Sorry if my previous posts weren't that well thought out, I am deffinitely new at this though starting to get a feel for where things are and what tools are available to me when I REALLY get myself into a mess, which incidently I mangaged to do in trying to troubleshoot this whole kernel panic thing...

Turns out my particular error was one referencing VFS and not being able to identify/mount 'root,' and after some research I came to see this was a combination of incorrect settings in my bootloader conf and fstab files. I needed to define the LABEL=/ option as my correct drive location of Linux, which happens to be hdb1...

Unfortunately for me I somehow managed to save a fat-fingered hb1, and after doing so overzealously for ALL my kernels (DUH!) I had successfully disabled myself from booting to ANYTHING!

* bows*

Fortunately it turns out Linux has a really handy recovery system available and built-in which allowed me to log in as root and attempt some changes, and after I figured out what was going wrong I went to open fstab to set the partitions to what they should be...

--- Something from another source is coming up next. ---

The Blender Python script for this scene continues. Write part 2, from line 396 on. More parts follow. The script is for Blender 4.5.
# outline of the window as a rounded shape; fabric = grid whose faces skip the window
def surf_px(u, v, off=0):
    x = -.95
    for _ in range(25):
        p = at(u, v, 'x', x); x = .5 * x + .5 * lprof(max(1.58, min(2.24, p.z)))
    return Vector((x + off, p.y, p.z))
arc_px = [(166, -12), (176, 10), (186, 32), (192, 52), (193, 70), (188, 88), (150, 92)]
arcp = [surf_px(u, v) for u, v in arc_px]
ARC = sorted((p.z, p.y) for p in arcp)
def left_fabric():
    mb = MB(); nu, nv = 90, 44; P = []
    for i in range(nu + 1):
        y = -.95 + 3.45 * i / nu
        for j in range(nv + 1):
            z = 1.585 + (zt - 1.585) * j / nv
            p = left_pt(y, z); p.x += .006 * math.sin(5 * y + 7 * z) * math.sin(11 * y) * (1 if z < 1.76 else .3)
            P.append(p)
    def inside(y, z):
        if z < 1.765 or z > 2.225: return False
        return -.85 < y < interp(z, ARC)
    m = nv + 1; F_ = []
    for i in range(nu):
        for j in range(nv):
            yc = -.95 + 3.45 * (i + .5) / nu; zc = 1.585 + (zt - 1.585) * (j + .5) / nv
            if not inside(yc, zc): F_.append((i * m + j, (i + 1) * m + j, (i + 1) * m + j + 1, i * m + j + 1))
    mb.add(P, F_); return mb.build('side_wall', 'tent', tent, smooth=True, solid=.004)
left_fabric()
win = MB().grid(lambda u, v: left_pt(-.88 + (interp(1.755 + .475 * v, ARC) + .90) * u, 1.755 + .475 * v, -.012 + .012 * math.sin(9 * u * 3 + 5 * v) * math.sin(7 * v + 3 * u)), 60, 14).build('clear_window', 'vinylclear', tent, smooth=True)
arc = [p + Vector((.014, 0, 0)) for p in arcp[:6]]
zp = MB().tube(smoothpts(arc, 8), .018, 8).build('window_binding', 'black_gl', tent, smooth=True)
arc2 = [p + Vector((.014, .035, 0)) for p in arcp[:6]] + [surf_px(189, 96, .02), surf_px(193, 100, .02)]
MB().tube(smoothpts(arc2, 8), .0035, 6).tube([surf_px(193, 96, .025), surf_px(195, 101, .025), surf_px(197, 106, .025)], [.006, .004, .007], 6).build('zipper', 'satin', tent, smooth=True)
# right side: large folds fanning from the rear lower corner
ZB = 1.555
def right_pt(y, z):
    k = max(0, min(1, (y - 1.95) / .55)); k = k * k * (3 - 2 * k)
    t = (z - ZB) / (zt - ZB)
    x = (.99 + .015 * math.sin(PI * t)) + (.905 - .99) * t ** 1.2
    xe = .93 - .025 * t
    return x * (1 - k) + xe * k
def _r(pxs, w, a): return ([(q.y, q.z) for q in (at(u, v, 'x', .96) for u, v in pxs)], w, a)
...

Which is when I got the message that /mnt/hdb1 was mounted read-only and that I couldn't change it. My first thought was chmod but that didn't seem to work either, so I booted back into Micro$oft and googled some stuff until I found this helpful command:

mount -n -o remount,rw /dev/hdb1

Presto, instant writable file system!

So I went ahead and made the changes. Incidentally, vi rocks as a text editor in such situations way over ed or other such one-liners, which proved a bit too tedious for me to manage with. (About five erroneous and redundant entries later...) With vi I get the whole file up on the screen and can simply hit “I” to enter insert-mode (which I am certain you all have discovered long ago) and change whatever I have to. Pretty cool!

Anyway that solved the kernel panic, though my problem now is that for some reason my USB intelli-scroll mouse won't reccognize no matter what I do. I even went so far as to compare the settings in my rebuilt kernel .config and the one that works currently from Redhat and can't see anything I am missing. Only thing I can think at this point is that there is some symbolic link I am missing or some file that has configuration options for modules and such I am yet to discover...

Still woring at it, just wanted to update this thread I started so you all didn't think I was just a loser trying to take the easy way out! I love these forums, as no matter what questions I have most of the answers seem available if one looks, and I certainly am not above asking or doing some work.

Considering what the “gurus” must go through, it seems the least I could do as far as consideration goes, though I imagine like any art they would consider it more play then work... (Up to about the 15,000th line of code I bet! You can't fool me, you are all still human! Right?)

DrOzz, minus a few steps I think I have been following a similar proceedure as you have outlined. I did a couple things manually via graphical explorers and such, however had been using xconfig and making the vmlinuz-xxx and xxx.img files ok. I hadn't used the symlink thing, so I'll try that next.

Thanks again everyone for an excelent board and resource for the community.